The Director of the Bavarian Memorial Foundation, Karl Freller, was overjoyed at this news, and responded by saying, “It is a great relief to me that this piece of original evidence of the Nazis’ cynicism and contempt for humankind has been recovered. I congratulate the security authorities on their transnational success.”

Not quite original, actually. The original iron gate was made by Communist political prisoner Karl Röder in 1936 by order of the SS. It was removed after the war and a historically accurate replica created from photos of the original was installed when the Memorial Site was created in 1965. After the theft in 2014, another replica was made and put in place so it would be for solemnities marking the anniversary of the camp’s liberation by the U.S. Seventh Army’s 45th Infantry Division on April 29th, 1945.

12 thoughts on “Stolen Dachau “Arbeit Macht Frei” gate found in Norway

  1. GATES have become important in telling the story of the Holocaust. This piece you have featured is paramount in explaining (at the very entry to the property) what a’place of evil’ it was at this WWII location.

    At the YAD VASHEM — a museum / memorial dedicated to the Holocaust — the gate is such harsh a design. I saw it in Israel 40 yrs ago and have never forgotten the stark shards of metal, twisted and pointed to vicious angles. Just standing beside it made me uneasy. A guide explained the gate was important as it had been fashioned from metal collected from concentration camp sites.

    Now you know – something as simple as ‘a GATE’ can whisper, growl or share all kinds of stories…

  2. It’s a little rustier than before, isn’t it ? Besides, what exactly is the difference between “TO REMOVE” it and “TO STEAL” ? – Or, what has happened to the original one from 1936 ?

  3. NO.

    This gate (featured in the Blog) is a Concentration Camp replacement-gate-that-was-stolen; This Norway-found gate has no direct link to the Yad Vashem gate.
    The Israeli gate was merely mentioned to express the importance of how something as simple as a mere metal gate can be to telling an historic saga…

  4. If I understand the issue correctly, the replacement gate from 1965 did not have letters, and the letters then were added in 1972. Seemingly, Karl Röder’s original was –well– either ‘taken’, or simply rotted away.

  5. The even more looming question is ‘WHO’ would have done the ‘deeds’ (that were eventually exposed to the world) behind that gate!

  6. I understand the gate was not the original 1936 version, but it surprising that the evidence of the crime is subject to judicial review before it can leave the country.

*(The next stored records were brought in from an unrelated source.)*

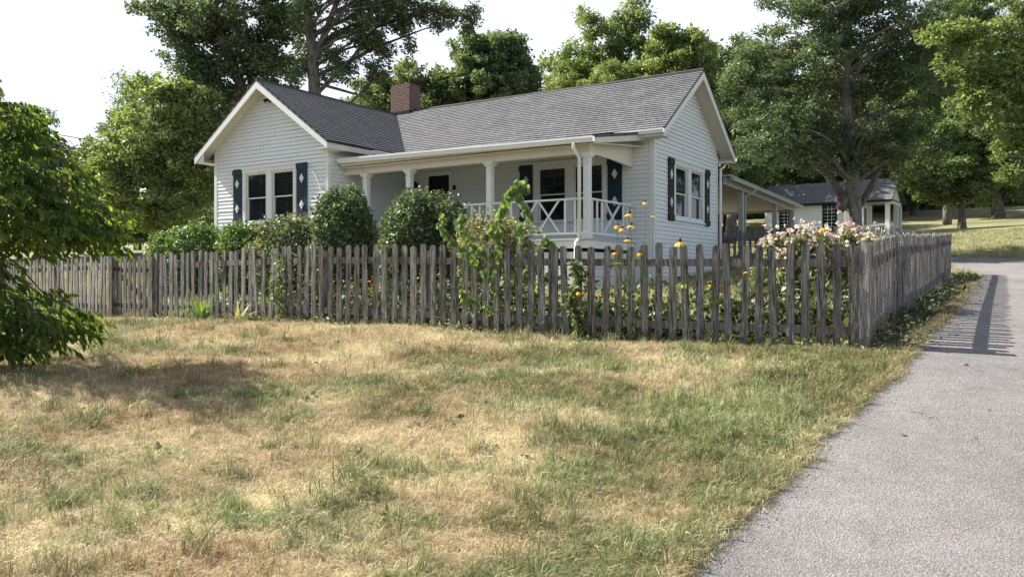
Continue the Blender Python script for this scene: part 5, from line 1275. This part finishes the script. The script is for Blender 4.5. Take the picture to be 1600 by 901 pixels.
# ---------------------------------------------------------------- sky, sun, camera
AZ = math.radians(24); EL = math.radians(41)
w = bpy.data.worlds.new('World'); SC.world = w; w.use_nodes = True; nt = w.node_tree
sky = nt.nodes.new('ShaderNodeTexSky'); sky.sky_type = 'NISHITA'; sky.sun_disc = False; sky.sun_elevation = EL; sky.sun_rotation = 2*math.pi-(math.pi/2-AZ)
sky.air_density = 1.0; sky.dust_density = 2.5; sky.ozone_density = 1.0
tc = nt.nodes.new('ShaderNodeTexCoord'); mp = nt.nodes.new('ShaderNodeMapping'); mp.inputs['Scale'].default_value = (1,1,2.6); nt.links.new(tc.outputs['Generated'], mp.inputs[0])
cn = noise(nt, 2.2, 6, .6, mp.outputs[0], .4); cf = ramp(nt, cn, [(.34,(.45,.45,.45)),(.52,(1,1,1))])
sx = nt.nodes.new('ShaderNodeSeparateXYZ'); nt.links.new(tc.outputs['Generated'], sx.inputs[0])
ef = ramp(nt, sx.outputs[2], [(.28,(1,1,1)),(.65,(.05,.05,.05))]); cf2 = mix(nt, 1.0, cf, ef, 'MULTIPLY')
cm = mix(nt, cf2, sky.outputs[0], (6.4,7.0,7.9)); nt.links.new(cm, nt.nodes['Background'].inputs[0]); nt.nodes['Background'].inputs[1].default_value = .07
sd = bpy.data.lights.new('sun', 'SUN'); sd.energy = 5.0; sd.angle = math.radians(.55); sd.color = (1,.955,.88); so = bpy.data.objects.new('sun', sd); COL.objects.link(so)
dirv = Vector((-math.cos(AZ)*math.cos(EL), math.sin(AZ)*math.cos(EL), math.sin(EL))); so.rotation_euler = dirv.to_track_quat('Z', 'Y').to_euler()
cd = bpy.data.cameras.new('camera'); cd.sensor_width = 36; cd.lens = F/1600*36; cd.shift_y = -(450.5-HZ)/1600; cd.clip_end = 2000; cd.clip_start = .05
co = bpy.data.objects.new('camera', cd); COL.objects.link(co); co.location = (0,0,EYE); co.rotation_euler = (math.pi/2,0,0); SC.camera = co
vs = SC.view_settings; vs.view_transform = 'Standard'; vs.look = 'None'; vs.exposure = 1.30; vs.gamma = 1
SC.cycles.max_bounces = 6; SC.cycles.transparent_max_bounces = 8; SC.cycles.diffuse_bounces = 3; SC.cycles.sample_clamp_indirect = 4; SC.cycles.sample_clamp_direct = 12; SC.cycles.use_denoising = True
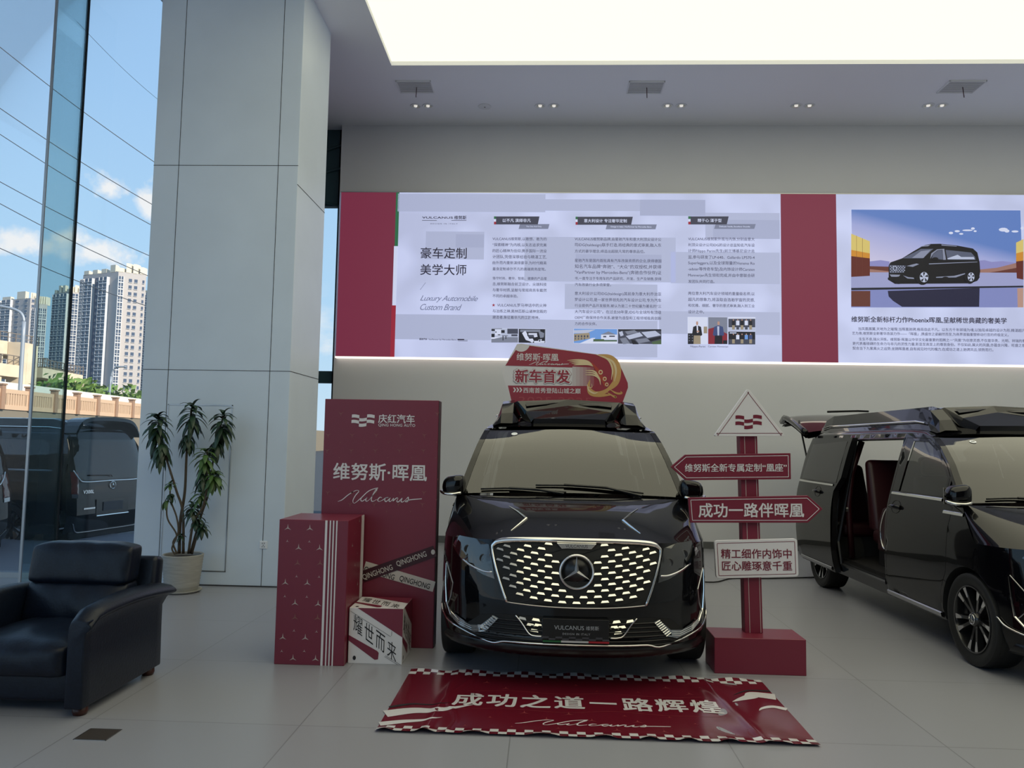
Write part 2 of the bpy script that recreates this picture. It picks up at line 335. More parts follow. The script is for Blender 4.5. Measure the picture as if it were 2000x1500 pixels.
# the big glass front at the left with its glass fin
GY = 8.62
w1 = MB().box(-9.1, -5.535, GY-.008, GY+.008, 0, H).box(-5.505, -4.45, GY-.008, GY+.008, 0, H).obj('window_1', 'window_glass'); struct(w1, 'floor to ceiling glass front looking onto the street', 'window')
MB().box(-5.535, -5.505, GY-.012, GY+.014, 0, H).obj('sealant_joint', 'seam', w1)
f = MB().box(-5.53, -5.51, GY-.56, GY-.012, 0, H).obj('glass_fin', 'fin_glass', w1)
MB().box(-5.533, -5.507, GY-.578, GY-.56, 0, H).obj('fin_edge', 'alu', w1)
MB().box(-9.1, -4.4, GY-.05, GY+.05, 0, .06).obj('window_sill', 'alu', w1)
MB().box(-4.53, -4.50, GY-.02, GY+.02, .06, H).obj('window_frame', 'alu', w1)
o = MB().box(-9.12, -9.1, -8.2, GY, 0, H).obj('window_3', 'window_glass'); struct(o, 'glass side of the showroom beyond the frame', 'window')
o = MB().box(-9.12, -1.5, -8.32, -8.3, 0, H).obj('window_4', 'window_glass'); struct(o, 'glass front behind the viewer', 'window')
# ------------------------------------------------------------------ ceiling fittings
vp = (('leftmost ceiling air vent, above the first pair of downlights', -1.98, 11.0), ('middle ceiling air vent of three on the soffit', 1.43, 11.03), ('rightmost ceiling air vent near the last downlights', 5.98, 11.03))
first = None
for lb, x, y in vp:
    t = thing('air_vent', lb, 'vent', (x, y, H), 'air vents in the soffit')
    if first is None:
        first = t
        mb = MB()
        for a in ((-.26, .26, -.19, -.175), (-.26, .26, .175, .19), (-.26, -.245, -.19, .19), (.245, .26, -.19, .19)): mb.box(a[0], a[1], a[2], a[3], -.02, 0)
        mb.obj('frame', 'vent_grey', t)
        MB().box(-.245, .245, -.175, .175, -.004, -.001).obj('backing', 'baseboard', t)
        mb = MB()
        for k in range(12): y_ = -.165+k*.03; mb.add([(-.245, y_-.011, -.013), (.245, y_-.011, -.013), (.245, y_+.011, -.010), (-.245, y_+.011, -.010)], [(0, 1, 2, 3)])
        mb.obj('louvre', 'vent_grey', t, solid=.003)
        MB().tube([(.02, 0, -.01), (.02, -.03, -.18)], .006, 5).obj('streamer', 'red_dark', t)
    else:
        for ch in first.children: c2 = ch.copy(); C.objects.link(c2); c2.parent = t
dls = [(-2.084, 'first downlight from the left, above the banner'), (-1.889, 'second downlight from the left, beside the round ceiling cover'), (-.124, 'third downlight from the left, of the pair above the banner centre left'), (.092, 'fourth downlight from the left, of the pair above the banner centre left'),
       (1.853, 'fifth downlight from the left, below the middle vent'), (2.067, 'sixth downlight from the left, below the middle vent'), (3.826, 'seventh downlight from the left, between middle and rightmost vents'), (4.028, 'eighth downlight from the left, between middle and rightmost vents'),
       (5.819, 'ninth downlight from the left, below the rightmost vent'), (6.026, 'last downlight at the right, below the rightmost vent')]
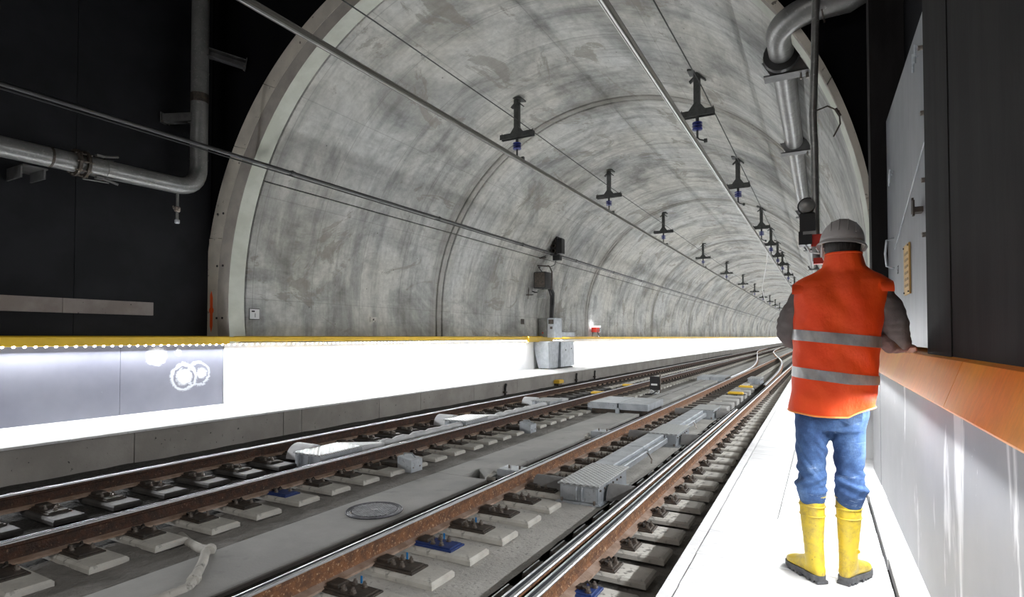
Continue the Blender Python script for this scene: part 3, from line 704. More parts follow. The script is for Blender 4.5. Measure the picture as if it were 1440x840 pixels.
# white covered switch gear in the far track
def fargear(y0, L, lab):
    t = thing('covered_switch_box', lab, 'switch machine', (-6.0, y0, 0), 'white covered boxes in the far track')
    MB().bbox(-6.08, -5.62, y0, y0 + L, 0, .17, .01).build('housing', 'galv', t)
    MB().bbox(-6.10, -5.60, y0 - .02, y0 + L, .17, .19, .008).build('lid', 'chequer', t)
    n = 12; mb = MB(); prof = [(.19 * math.cos(PI * i / n), .03 + .19 * math.sin(PI * i / n)) for i in range(n + 1)]
    q = [(-6.45, y0 + .35 + dy, z) for dy, z in prof] + [(-6.11, y0 + .35 + dy, z) for dy, z in prof]; k = n + 1
    mb.add(q, [(i, i + 1, k + i + 1, k + i) for i in range(n)] + [tuple(range(k))[::-1], tuple(range(k, 2 * k))]); mb.build('hood', 'cover', t, smooth='a')
    MB().cyl((-5.98, y0 - .03, .02), (-5.98, y0 - .03, .16), .02, 8).cyl((-5.80, y0 - .03, .02), (-5.80, y0 - .03, .16), .015, 8).build('latch_bar', 'galv', t)
    mb = MB(); mb.add([(-6.05, y0 + L, .0), (-5.62, y0 + L, .0), (-5.62, y0 + L, .19), (-6.05, y0 + L, .19), (-5.80, y0 + L + .5, .0), (-5.66, y0 + L + .5, .0), (-5.66, y0 + L + .5, .14), (-5.80, y0 + L + .5, .14)],
        [(0, 1, 2, 3), (7, 6, 5, 4), (0, 4, 5, 1), (1, 5, 6, 2), (2, 6, 7, 3), (3, 7, 4, 0)]); mb.build('tapered_cover', 'cover', t)
fargear(5.20, .75, 'white topped switch box in the far track, nearest of three')
fargear(8.55, .75, 'white topped switch box in the far track, middle of three')
fargear(12.1, .7, 'white topped switch box in the far track, farthest of three')
for a, b, lab in ((6.45, 8.52, 'white wrapped pull rod between the first two boxes in the far track'), (9.82, 12.05, 'white wrapped pull rod behind the middle box in the far track')):
    t = thing('pull_rod', lab, 'rod', (-5.73, a, .12))
    n = 16; MB().tube([(-5.73 + .015 * math.sin(i * 1.7), a + (b - a) * i / n, .115 + .01 * math.sin(i * 2.3)) for i in range(n + 1)], [.055 + .008 * math.sin(i * 2.1) for i in range(n + 1)], 10).build('wrapped_rod', 'cover', t, smooth=True)
    for y in (a + .4, (a + b) / 2, b - .4): MB().box(-5.78, -5.68, y - .04, y + .04, -.03, .08).build('rod_support', 'steel', t)
# small boxes beside the far right rail
for y, lab in ((5.72, 'small galvanised lock box bolted beside the far track, nearest of three'), (9.0, 'small galvanised lock box beside the far track, middle of three'), (12.3, 'small galvanised lock box beside the far track, farthest of three')):
    t = thing('lock_box', lab, 'box', (-4.62, y, 0))
    MB().add([(-4.72, y - .1, .0), (-4.50, y - .1, .0), (-4.50, y + .12, .0), (-4.72, y + .12, .0), (-4.72, y - .1, .19), (-4.50, y - .1, .15), (-4.50, y + .12, .15), (-4.72, y + .12, .19)],
             [(3, 2, 1, 0), (4, 5, 6, 7), (0, 1, 5, 4), (1, 2, 6, 5), (2, 3, 7, 6), (3, 0, 4, 7)]).build('box_body', 'galv', t)
    MB().tube([(-4.68, y - .02, .19), (-4.68, y - .02, .215), (-4.60, y + .04, .21), (-4.55, y + .05, .16)], .01, 6).build('handle', 'galv', t)
    for yy in (-.06, .07): MB().cyl((-4.50, y + yy, .06), (-4.492, y + yy, .06), .010, 6).build('bolt', 'bolt', t)
    MB().box(-5.05, -4.74, y - .06, y + .06, .03, .09).cyl((-5.0, y - .1, .07), (-4.74, y - .1, .07), .03, 10).build('drive_rod', 'steel', t)
for y, lab in ((6.0, 'small grey box against the left rail of the near track, nearer of two'), (9.1, 'small grey box against the left rail of the near track, farther of two')):
    t = thing('lock_box', lab, 'box', (-3.25, y, 0))
    MB().bbox(-3.42, -3.08, y - .12, y + .14, -.01, .12, .008).build('box_body', 'galv', t)
    for x in (-3.32, -3.18): MB().cyl((x, y, .12), (x, y, .16), .012, 8).build('bolt', 'bolt', t)
    MB().tube([(-3.40, y - .2, .02), (-3.46, y - .45 + .2, .03), (-3.5, y - .05, .05)], .03, 8).build('conduit_stub', 'pad', t)

# large boxes between the tracks
t = thing('cable_vault', 'low wide grey cable vault between the tracks at mid distance', 'cable vault', (-3.9, 12.2, 0))
for a, b in ((-4.60, -3.98), (-3.94, -3.30)):
    MB().box(a, b, 12.05, 13.4, .10, .24).build('lid', 'galv', t)
    MB().box(a + .02, b - .02, 12.1, 13.3, -.02, .10).build('vault_wall', 'steel', t)
MB().bbox(-4.0, -3.92, 12.0, 12.06, -.05, .14, .005).build('clamp_post', 'galv', t)
for k, y in enumerate((13.6, 16.4, 19.2)):
    t = thing('trough_lid', 'long grey trough lid between the tracks, %s beyond the cable vault' % ORD[k + 1], 'trough lid', (-3.8, y, 0))
    MB().bbox(-4.05, -3.42, y, y + 2.7, .021, .10, .01).build('lid_slab', 'slab', t)
    MB().box(-3.82, -3.80, y + .1, y + 2.5, .10, .104).build('lid_seam', 'joint', t)
t = thing('cable_vault', 'far low grey cable vault beyond the long trough lids', 'cable vault', (-3.8, 22.3, 0))
for a, b in ((-4.2, -3.75), (-3.72, -3.2)): MB().box(a, b, 22.2, 23.6, .021, .20).build('lid', 'galv', t)

# signal box on the ground with cable
t = thing('ground_signal', 'small black ground signal with a white bar beside the far track', 'signal', (-4.4, 16.8, 0))
MB().bbox(-4.52, -4.26, 16.75, 16.95, .12, .52, .02).build('signal_case', 'blackm', t)
MB().box(-4.48, -4.30, 16.735, 16.75, .26, .31).build('white_bar', 'white', t)
MB().cyl((-4.24, 16.85, .0), (-4.24, 16.85, .62), .02, 8).build('post', 'bolt', t)
MB().tube([(-4.39 + .13 * math.cos(a), 16.8 + .08 * math.sin(a), .07 + .05 * math.sin(a * 2)) for a in [i * .5 for i in range(22)]], .018, 6).build('cable_coil', 'white', t)
MB().tube([(-4.3, 16.7, .1), (-4.4, 16.5, .02), (-4.8, 16.4, .02), (-5.1, 16.3, .03)], .018, 6).build('cable', 'blackm', t)
MB().box(-4.5, -4.2, 16.76, 16.95, -.02, .03).cyl((-4.42, 16.85, .03), (-4.42, 16.85, .13), .02, 8).build('foot', 'galv', t)

# manhole cover
t = thing('manhole_cover', 'round cast iron manhole cover in the slab between the tracks', 'manhole cover', (-3.80, 4.19, .02))
c0 = (-3.80, 4.19, .02)
MB().lathe(c0, (0, 0, 1), [(0, .27), (.006, .27), (.006, .01)], 40).build('frame', 'cast', t)
for k, r in enumerate((.262, .245, .228)):
    n = 48; MB().tube([(c0[0] + r * math.cos(2 * PI * i / n), c0[1] + r * math.sin(2 * PI * i / n), .029) for i in range(n + 1)], .0045, 5, False).build('rim_ring', 'ironrib', t)
mb = MB()
for i in range(-9, 10):
    x = i * .0225; h = math.sqrt(max(0, .212 ** 2 - x * x))
    mb.box(c0[0] + x - .005, c0[0] + x + .005, c0[1] - h, c0[1] + h, .026, .034)
    if i % 2 == 0: mb.box(c0[0] - h, c0[0] + h, c0[1] + x - .004, c0[1] + x + .004, .026, .031)
mb.build('tread_ribs', 'ironrib', t)
MB().lathe((c0[0], c0[1], .026), (0, 0, 1), [(0, .035), (.010, .035), (.010, .0)], 16).build('centre_boss', 'ironrib', t)
# bent pipe
t = thing('bent_conduit', 'bent grey concrete coated conduit lying at the slab edge, lower left', 'pipe', (-4, 2.6, 0))
MB().tube([(-4.85, 2.95, -.01), (-4.6, 2.86, .0), (-4.35, 2.80, .01), (-4.20, 2.78, .035), (-4.16, 2.72, .04), (-4.0, 2.60, .045), (-3.78, 2.40, .045), (-3.70, 2.30, .03), (-3.72, 2.15, .02), (-3.80, 2.0, .0)],
          [.03, .033, .035, .036, .034, .034, .034, .034, .034, .03], 12).build('conduit', 'pad', t, smooth=True)
MB().lathe((-4.18, 2.77, .04), (.85, -.9, 0), [(-.03, .038), (-.03, .043), (.03, .043), (.03, .038)], 12).build('coupling', 'pad', t)
MB().lathe((-3.76, 2.38, .045), (.85, -.9, 0), [(-.03, .038), (-.03, .042), (.03, .042), (.03, .038)], 12).build('coupling', 'pad', t)
# kerb fittings
for y, z, nm, lab, mat in ((14.5, .12, 'cable_stub', 'short dark cable stub on the kerb, nearest of three', 'blackm'), (19.95, .12, 'cable_stub', 'short dark cable stub on the kerb beside the yellow lamp', 'blackm'), (21.9, .1, 'cable_stub', 'short dark cable stub on the kerb, farthest of three', 'blackm')):
    t = thing(nm, lab, 'cable', (-8.18, y, 0)); MB().tube([(-8.16, y, -.02), (-8.16, y, .2), (-8.17, y + .06, .3), (-8.2, y + .14, .28)], .035, 8).build('cable', mat, t)
    MB().box(-8.215, -8.12, y - .05, y + .05, .05, .1).build('cable_clip', 'steel', t)
t = thing('kerb_lamp', 'small yellow lamp housing fixed low on the concrete kerb', 'lamp', (-8.15, 18.2, .1))
MB().bbox(-8.21, -8.0, 18.0, 18.4, .08, .2, .03).build('housing', 'yellowbox', t); MB().bbox(-8.21, -8.05, 18.05, 18.35, .0, .08, .01).build('housing_base', 'steel', t)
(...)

We are not talking about art treasures stolen from private families during the war, where the children or grandchildren MUST prove family’s ownership.

  7. Well, it’s enough of a cultural object that it would have been deemed reasonable for it to be treated as one; therefore the art-object type judicial review. I agree that the judicial review is very likely to endorse its immediate return to Dachau as soon as it can be formally identified as the missing gate.

  8. DEARIEME…

    ‘You get an ELEVEN…out of TEN!
    Brilliant…now for the rest of the day I’ll be softly laughing and saying to myself: ‘GATEgate!’